Cisco understands the diverse requirements of emerging wholesale CDN services. With the Cisco VDS-IS solution, Cisco can provide all of the multitenant CDN management capabilities, advanced analytics and reporting, scalability, and flexibility that service providers need to capitalize on B2B CDN capabilities. Cisco VDS-IS provides:
• A comprehensive solution for multiscreen media delivery: Cisco VDS-IS supports concurrent delivery of all video formats and applications from the same server, to any network. This includes the full range of media services, streaming video protocols, and connected endpoints, as well as advanced adaptive streaming intelligence to optimize delivery over any managed or unmanaged network.

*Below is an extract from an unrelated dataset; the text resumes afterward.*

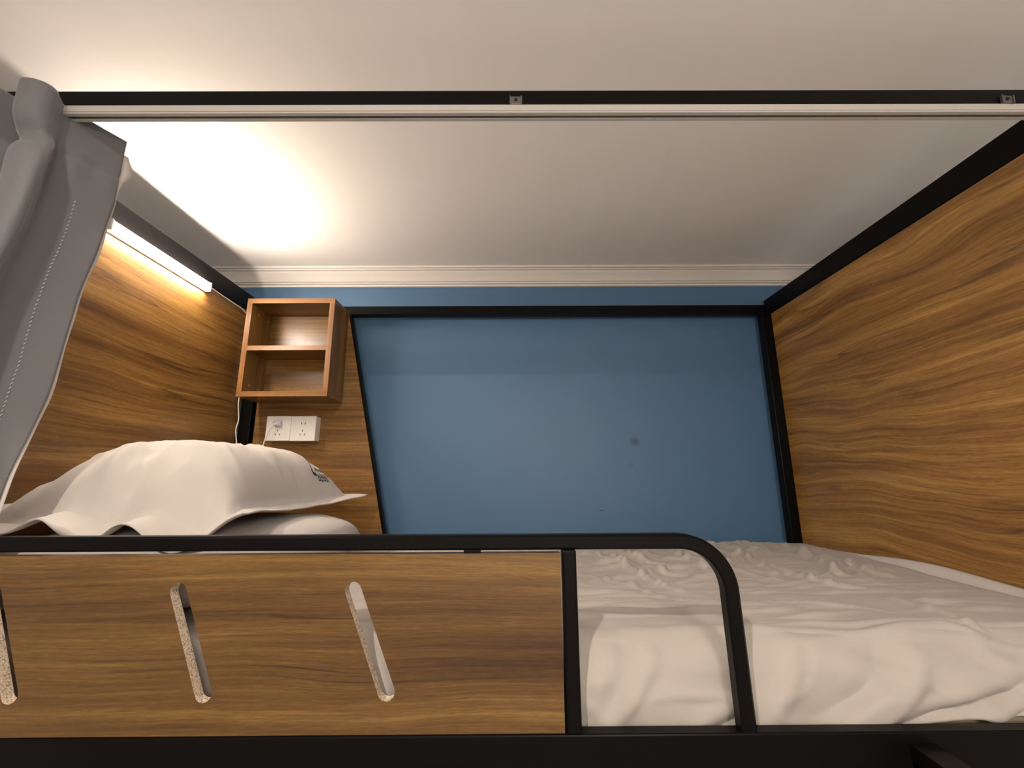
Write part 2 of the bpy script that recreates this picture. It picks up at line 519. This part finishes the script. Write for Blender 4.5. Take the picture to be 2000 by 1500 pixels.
def seg_dist(px, py, a, b):
    ax, ay = a; bx_, by = b
    dx, dy = bx_ - ax, by - ay
    L = dx * dx + dy * dy
    t = max(0, min(1, ((px - ax) * dx + (py - ay) * dy) / L))
    return math.hypot(px - ax - t * dx, py - ay - t * dy), t
CB = []
for pts, h, w in CREASES:
    sm = smooth_path([(a, b, 0) for a, b in pts], 4)
    sm = [(v.x, v.y) for v in sm]
    m = 3.2 * w
    CB.append((sm, h, w, min(p[0] for p in sm) - m, max(p[0] for p in sm) + m, min(p[1] for p in sm) - m, max(p[1] for p in sm) + m))
def duvet_h(x, s):
    front = 1 - sstep(.05, .17, s)
    top = 1 - front
    h = .010 * nz(x * 5.5 + 3, s * 6, 1.3) * (0.35 + .65 * front)
    h += .0055 * nz(x * 13 + s * 6, s * 15, 4.1)
    # long soft wrinkles in the middle of the bed, diagonal ones towards the back
    back = sstep(.28, .55, s)
    p = x * .80 + s * .55; q = -x * .55 + s * .80
    wob = .35 * nz(x * 7, s * 7, 9)
    r1 = 1 - abs(nz(p * 2.4 + wob, q * 12 + wob, 2.2)) * 2.4
    r2 = 1 - abs(nz(x * 2.4 + wob * .6, s * 26, 6.6)) * 2
    r3 = 1 - abs(nz(q * 4 + wob, p * 13 + wob, 12.2)) * 2
    h += back * (0.0140 * max(0, r1) ** 4 + .0042 * max(0, r3) ** 4)
    h += top * (1 - .6 * back) * .0065 * max(0, r2) ** 4
    h += front * (.009 * nz(x * 11 + s * 9, s * 12, 3.3) + .0045 * max(0, 1 - 2.2 * abs(nz(x * 9 + s * 14, s * 10 - x * 5, 21.3))) ** 2)
    for sm, hh, w, xa, xb, sa, sb in CB:
        if xa < x < xb and sa < s < sb:
            d, k = 9, 0
            n = len(sm) - 1
            for i in range(n):
                e, t = seg_dist(x, s, sm[i], sm[i + 1])
                if e < d: d, k = e, (i + t) / n
            h += (1.9 if s > .12 else 1.35) * hh * math.exp(-(d / ((.85 if s > .12 else 1.15) * w)) ** (1.4 if s > .11 else 1.8)) * (.35 + .65 * math.sin(math.pi * min(1, max(0, .08 + .84 * k))))
    return h
def duvet_edge(y):
    return .944 + .061 * sstep(.80, 1.50, y) + .002 * nz(y * 9, 2)
def duvet():
    bm = bmesh.new()
    NX, rows = 330, []
    ss = [0.20 * k / 70 for k in range(70)] + [0.20 + (_S[-1] - .20) * k / 170 for k in range(171)]
    for s in ss:
        y, z, ny, nz_ = dprof_s(s)
        xe = duvet_edge(y)
        x0 = -.385 + .01 * nz(y * 6, 7)
        row = []
        for i in range(NX):
            x = x0 + (xe - x0) * i / (NX - 1)
            h = duvet_h(x, s)
            if h < 0: h *= .25 + .75 * sstep(.0, .04, s)
            h *= .12 + .88 * sstep(.0, .16, xe - x + .10 * (1 - sstep(.02, .12, s)))
            hem = (1 - sstep(0, .06, s)) * (.019 * sstep(.42, .66, x) + .002 * nz(x * 9, 0, 8))
            edge = sstep(0, .02, xe - x)
            row.append((x, max(y + ny * (h - .002), .6535 if z < -.29 else -1), max(z + nz_ * h + hem, -.2255 if y > .74 else -1) - .0015 * (1 - edge)))
        rows.append(row)
    grid(bm, rows)
    return bm
dv = link('duvet', duvet(), LINEN, None, smooth=True)
tag(dv, 'crumpled white cotton duvet spread over the mattress', 'duvet')
md = dv.modifiers.new('thickness', 'SOLIDIFY'); md.thickness = 0.006; md.offset = -1

# the fitted sheet rides up the right panel beside the duvet
def tucked(i, j):
    y = .74 + (1.578 - .74) * j / 60
    x0 = duvet_edge(y) - .03
    t = i / 8
    x = x0 + (XR - .0015 - x0) * t
    return (x, y, -.2292 + (.0035 + .019 * math.exp(-((y - 1.13) / .20) ** 2)) * sstep(.35, 1.0, t))
bm = bmesh.new(); grid(bm, [[tucked(i, j) for j in range(61)] for i in range(9)])
ts = link('tucked_sheet', bm, SHEET, mat_o, smooth=True, label='smooth white sheet riding up the right panel')
md = ts.modifiers.new('thickness', 'SOLIDIFY'); md.thickness = .002; md.offset = -1

# ---- pillows
def pillow_mesh(fn, N=84, M=64):
    bm = bmesh.new()
    top = [[bm.verts.new(fn(i / N, j / M, 1)) for j in range(M + 1)] for i in range(N + 1)]
    bot = [[bm.verts.new(fn(i / N, j / M, -1)) for j in range(M + 1)] for i in range(N + 1)]
    for V in (top, bot):
        for i in range(N):
            for j in range(M):
                bm.faces.new((V[i][j], V[i + 1][j], V[i + 1][j + 1], V[i][j + 1]))
    for i in range(N):
        for j in (0, M):
            bm.faces.new((top[i][j], top[i + 1][j], bot[i + 1][j], bot[i][j]))
    for j in range(M):
        for i in (0, N):
            bm.faces.new((top[i][j], top[i][j + 1], bot[i][j + 1], bot[i][j]))
    return bm
def puff(q, e=2.6, k=.62):
    q = abs(q)
    return (1 - q ** e) ** k if q < 1 else 0.0
def lower_pillow(s, t, side):
    # s along the depth of the bed, t across
    a, b = 2 * s - 1, 2 * t - 1
    c = puff(a, 3.6, .45) * puff(b, 4.0, .40)
    a *= math.sqrt(1 - .30 * b * b); b *= math.sqrt(1 - .30 * a * a)
    s, t = (a + 1) / 2, (b + 1) / 2
    k = .035 * (1 - abs(a) ** 2 * abs(b) ** 2)
    y = .700 + (1.425 - .700) * s - k * a * .3
    x = -.955 + (.538) * t
    z = -.160 + .004 * t
    h = .072 * c if side > 0 else -.066 * c
    z += h + .003 * nz(x * 16, y * 16, side) * c + side * .0012
    return (x, y, z)
lp = link('pillow', pillow_mesh(lower_pillow), LINEN2, None, smooth=True)
tag(lp, 'plain white pillow underneath, its rounded end peeking out by the slanted board', 'pillow', 'white pillows')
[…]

• Platform flexibility: Cisco VDS-IS gives service providers a variety of options in hardware platforms and cache storage options. Options include:
– High-performance Cisco CDE-250 content delivery engines with both solid-state and hard disk cache options and 10-gigabit per second (Gbps) connectivity
– Flexible rack-mount server options with the Cisco UCS® platform
– Integrated caching/streaming capabilities with a Cisco CDS integrated services module (ISM) for the Cisco ASR 9000 Aggregation Services Router
• Scalability: Cisco CDE content delivery engines scale to thousands of live channels and hundreds of thousands of VoD hours to support the largest national and global video networks. Cisco VDS-IS also supports advanced service routing intelligence to provide optimal cache efficiency with global and local load-balancing.

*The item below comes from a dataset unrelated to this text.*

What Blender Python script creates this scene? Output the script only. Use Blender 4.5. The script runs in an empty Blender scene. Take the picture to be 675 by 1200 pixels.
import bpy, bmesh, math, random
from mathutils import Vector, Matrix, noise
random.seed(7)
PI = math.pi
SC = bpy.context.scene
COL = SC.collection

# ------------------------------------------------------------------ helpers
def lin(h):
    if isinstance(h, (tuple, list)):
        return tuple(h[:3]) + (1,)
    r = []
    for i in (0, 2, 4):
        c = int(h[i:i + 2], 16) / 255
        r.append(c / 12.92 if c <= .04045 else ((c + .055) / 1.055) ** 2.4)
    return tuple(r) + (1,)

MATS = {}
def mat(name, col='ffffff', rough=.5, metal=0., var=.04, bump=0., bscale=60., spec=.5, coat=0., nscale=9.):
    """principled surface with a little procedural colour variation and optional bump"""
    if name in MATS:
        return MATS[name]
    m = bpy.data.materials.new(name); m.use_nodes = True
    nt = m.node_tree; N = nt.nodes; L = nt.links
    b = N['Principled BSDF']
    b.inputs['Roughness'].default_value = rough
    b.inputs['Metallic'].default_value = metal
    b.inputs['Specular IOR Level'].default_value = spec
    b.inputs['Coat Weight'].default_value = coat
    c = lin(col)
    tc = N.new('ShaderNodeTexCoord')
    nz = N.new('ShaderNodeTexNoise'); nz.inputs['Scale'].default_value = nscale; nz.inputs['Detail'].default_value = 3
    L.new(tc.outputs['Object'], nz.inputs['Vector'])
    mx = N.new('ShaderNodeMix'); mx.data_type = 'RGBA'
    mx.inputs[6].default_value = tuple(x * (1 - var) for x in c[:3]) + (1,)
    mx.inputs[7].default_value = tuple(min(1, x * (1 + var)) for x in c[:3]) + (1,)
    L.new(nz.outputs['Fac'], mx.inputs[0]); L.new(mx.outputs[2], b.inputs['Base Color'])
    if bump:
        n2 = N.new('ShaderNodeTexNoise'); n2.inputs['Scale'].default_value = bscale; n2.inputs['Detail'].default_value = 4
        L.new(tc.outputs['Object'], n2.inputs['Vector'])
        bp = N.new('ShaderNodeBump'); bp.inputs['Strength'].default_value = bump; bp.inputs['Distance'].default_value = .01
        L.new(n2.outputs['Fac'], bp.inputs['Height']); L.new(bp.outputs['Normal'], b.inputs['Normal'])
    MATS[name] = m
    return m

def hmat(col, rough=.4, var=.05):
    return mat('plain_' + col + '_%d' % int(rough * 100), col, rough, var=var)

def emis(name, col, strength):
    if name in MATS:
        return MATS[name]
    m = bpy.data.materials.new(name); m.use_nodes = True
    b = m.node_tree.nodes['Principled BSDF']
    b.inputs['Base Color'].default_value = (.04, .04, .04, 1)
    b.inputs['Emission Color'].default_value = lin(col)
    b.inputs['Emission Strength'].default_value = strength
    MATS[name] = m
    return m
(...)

• Investment protection: An open platform, Cisco VDS-IS allows service providers to rapidly adapt their CDN to support new protocols and changing market demands. The solution's software-based architecture also means that operators can take advantage of Moore's Law to continually upgrade performance at a lower cost - something that is not possible with purpose-built CDN hardware. Cisco VDS-IS also provides optimal business flexibility, with the ability to support both retail and wholesale CDN applications with a single infrastructure, and to participate in CDN federations in the future.